Pronto a scelte nuove

 

Da aggiungere che non si tratta mai di scelte obbligate o di soste canoniche: per esempio quando vediamo Luzi tradurre Frénaud o Cadou dobbiamo aggiungere qualcosa alla tavola delle nostre nozioni. Noi spesso siamo portati a non superare certi recinti ufficiali: benissimo Mallarmé o Valéry ma come mai Supervielle e Guillén? E’ chiaro che il dubbio o l’incertezza ci vengiono dalla insufficiente ragione della nostra visione, nel senso che essendo portati a schematizzare preferiamo stringerci al palo, non lasciare aperti altri varchi.
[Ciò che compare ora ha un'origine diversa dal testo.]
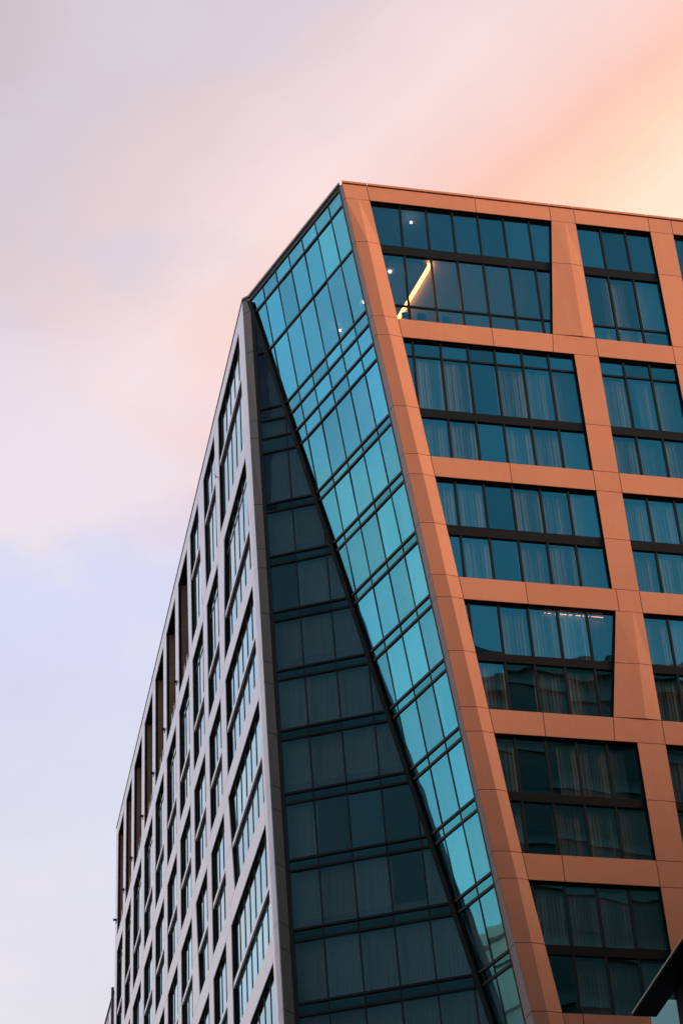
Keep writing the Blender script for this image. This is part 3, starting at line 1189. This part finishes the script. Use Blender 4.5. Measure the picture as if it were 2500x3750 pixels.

Insomma quando pensiamo di aver tracciato in maniera definitiva un percorso, ci accorgiamo che ci sono molte deviazioni e dentro queste correzioni di itinerario devono esserci stati altri motivi, altre voci, tutte cose che alla fine mettono in crisi la nostra buona coscienza.

 

 

Nel cuore della dimensione interiore

 

Direi che proprio qui vada cercato il significato più nuovo e alto del libro, per il resto era pacifico che il Luzi è stato un traduttore principe, tale da poter convivere tra Traverso e Landolfi, anche se con altre prerogative e senza programmi prestabiliti. L’occasione ancora una volta non è stata segno di debolezza o di fragilità interiore e va intesa piuttosto come una delle tante coincidenze miracolose, che consentono alla poesia di trovare altri nutrimenti e altre suggestioni. E la stessa misura – tutta interiore – di questi incontri sta a confermarci che tradurre i francese è stato per Luzi un capitolo inevitabile e capitale della sua educazione. Un po’ come dire che è stato un traduttore soltanto per intima necessità.